— start Provided records —
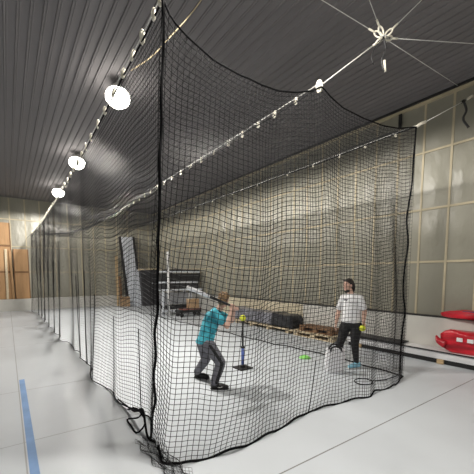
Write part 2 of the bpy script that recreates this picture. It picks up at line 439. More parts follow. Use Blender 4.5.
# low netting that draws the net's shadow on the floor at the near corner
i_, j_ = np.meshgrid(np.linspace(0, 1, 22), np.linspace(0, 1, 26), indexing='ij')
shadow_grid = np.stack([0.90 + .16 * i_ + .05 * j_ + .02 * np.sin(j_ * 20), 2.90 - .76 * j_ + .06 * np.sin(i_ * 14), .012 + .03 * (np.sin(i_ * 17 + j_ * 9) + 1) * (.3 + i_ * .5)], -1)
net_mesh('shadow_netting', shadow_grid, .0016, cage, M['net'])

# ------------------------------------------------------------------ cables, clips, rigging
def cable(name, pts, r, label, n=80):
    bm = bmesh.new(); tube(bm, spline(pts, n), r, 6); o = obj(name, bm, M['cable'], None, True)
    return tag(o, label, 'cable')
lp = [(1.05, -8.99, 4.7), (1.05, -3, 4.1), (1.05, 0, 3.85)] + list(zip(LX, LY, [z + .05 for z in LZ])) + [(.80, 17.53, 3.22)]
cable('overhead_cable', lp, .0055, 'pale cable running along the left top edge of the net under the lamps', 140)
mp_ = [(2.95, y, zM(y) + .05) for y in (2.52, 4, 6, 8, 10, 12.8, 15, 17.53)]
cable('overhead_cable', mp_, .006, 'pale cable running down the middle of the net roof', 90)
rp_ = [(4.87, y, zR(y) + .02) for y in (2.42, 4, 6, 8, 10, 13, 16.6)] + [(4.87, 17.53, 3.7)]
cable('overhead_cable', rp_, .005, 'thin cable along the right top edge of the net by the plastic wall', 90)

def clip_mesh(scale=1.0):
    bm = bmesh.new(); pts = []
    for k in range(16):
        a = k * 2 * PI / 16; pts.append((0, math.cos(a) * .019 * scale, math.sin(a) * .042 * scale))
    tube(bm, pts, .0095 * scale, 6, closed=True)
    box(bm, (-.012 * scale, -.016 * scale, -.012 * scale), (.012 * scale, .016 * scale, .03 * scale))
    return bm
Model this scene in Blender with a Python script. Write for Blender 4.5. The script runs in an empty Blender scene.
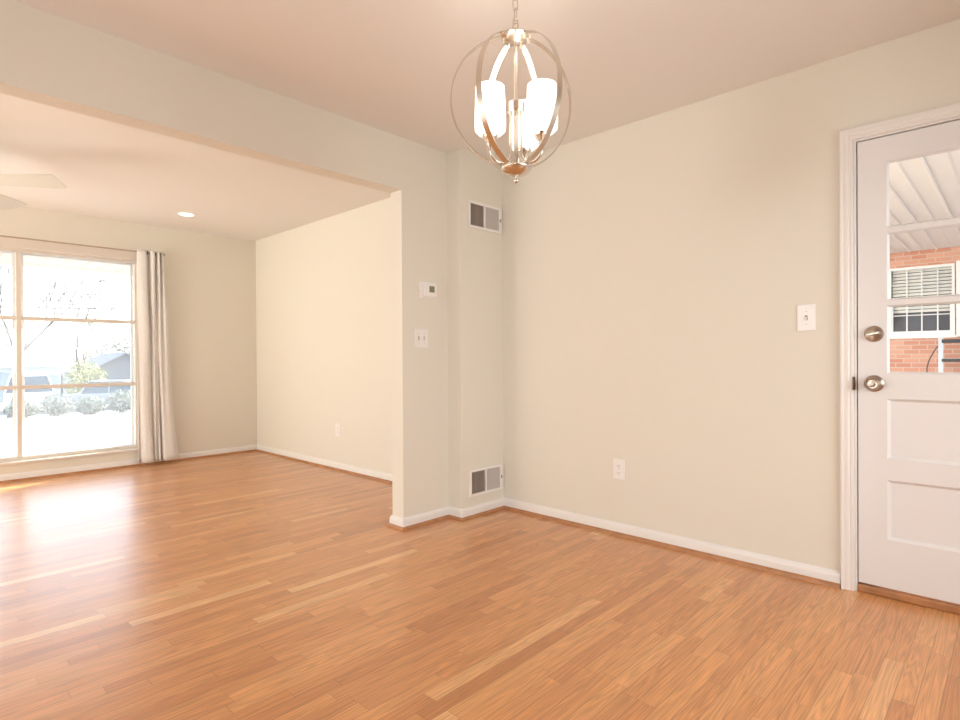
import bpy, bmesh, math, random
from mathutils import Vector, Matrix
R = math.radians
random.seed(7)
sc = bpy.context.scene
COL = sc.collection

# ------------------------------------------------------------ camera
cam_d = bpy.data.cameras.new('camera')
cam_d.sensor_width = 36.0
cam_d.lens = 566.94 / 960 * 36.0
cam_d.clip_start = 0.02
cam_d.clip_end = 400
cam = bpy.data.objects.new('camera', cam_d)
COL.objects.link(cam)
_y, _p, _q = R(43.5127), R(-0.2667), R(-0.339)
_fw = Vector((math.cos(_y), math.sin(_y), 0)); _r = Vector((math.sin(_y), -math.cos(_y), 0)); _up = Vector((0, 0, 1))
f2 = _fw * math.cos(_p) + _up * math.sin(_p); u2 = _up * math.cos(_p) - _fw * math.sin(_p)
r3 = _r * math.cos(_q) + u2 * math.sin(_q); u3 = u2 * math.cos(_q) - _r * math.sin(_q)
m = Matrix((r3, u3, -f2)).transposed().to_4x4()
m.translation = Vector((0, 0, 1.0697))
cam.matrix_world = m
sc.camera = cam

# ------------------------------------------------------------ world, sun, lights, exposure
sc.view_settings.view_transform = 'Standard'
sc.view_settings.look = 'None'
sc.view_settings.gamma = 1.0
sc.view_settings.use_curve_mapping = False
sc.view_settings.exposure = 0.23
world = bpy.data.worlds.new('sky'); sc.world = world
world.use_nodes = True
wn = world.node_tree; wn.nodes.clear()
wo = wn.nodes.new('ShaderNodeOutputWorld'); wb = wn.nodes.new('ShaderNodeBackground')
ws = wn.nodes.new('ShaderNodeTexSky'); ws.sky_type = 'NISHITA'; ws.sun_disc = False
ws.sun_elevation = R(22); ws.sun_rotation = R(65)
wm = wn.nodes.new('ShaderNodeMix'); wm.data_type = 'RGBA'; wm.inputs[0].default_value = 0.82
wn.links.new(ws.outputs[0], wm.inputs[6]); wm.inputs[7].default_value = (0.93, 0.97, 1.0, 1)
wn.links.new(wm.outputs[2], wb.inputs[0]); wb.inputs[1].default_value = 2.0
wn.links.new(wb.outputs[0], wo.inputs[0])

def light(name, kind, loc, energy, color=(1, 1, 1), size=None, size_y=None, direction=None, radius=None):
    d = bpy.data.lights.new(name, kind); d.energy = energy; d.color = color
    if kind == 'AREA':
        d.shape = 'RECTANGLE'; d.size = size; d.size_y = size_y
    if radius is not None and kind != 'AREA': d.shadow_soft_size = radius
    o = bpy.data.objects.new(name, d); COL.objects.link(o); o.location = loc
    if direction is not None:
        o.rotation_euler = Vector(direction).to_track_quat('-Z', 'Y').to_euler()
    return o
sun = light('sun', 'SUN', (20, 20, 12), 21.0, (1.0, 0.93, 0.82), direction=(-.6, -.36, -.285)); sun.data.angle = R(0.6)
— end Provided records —
*Exercise requirements*
Repeat the lines between those holding "Model this scene" and "COL = sc.collection", inclusive. Pictures stay out.

*Task response*
Model this scene in Blender with a Python script. Write for Blender 4.5. The script runs in an empty Blender scene.
import bpy, bmesh, math, random
from mathutils import Vector, Matrix
R = math.radians
random.seed(7)
sc = bpy.context.scene
COL = sc.collection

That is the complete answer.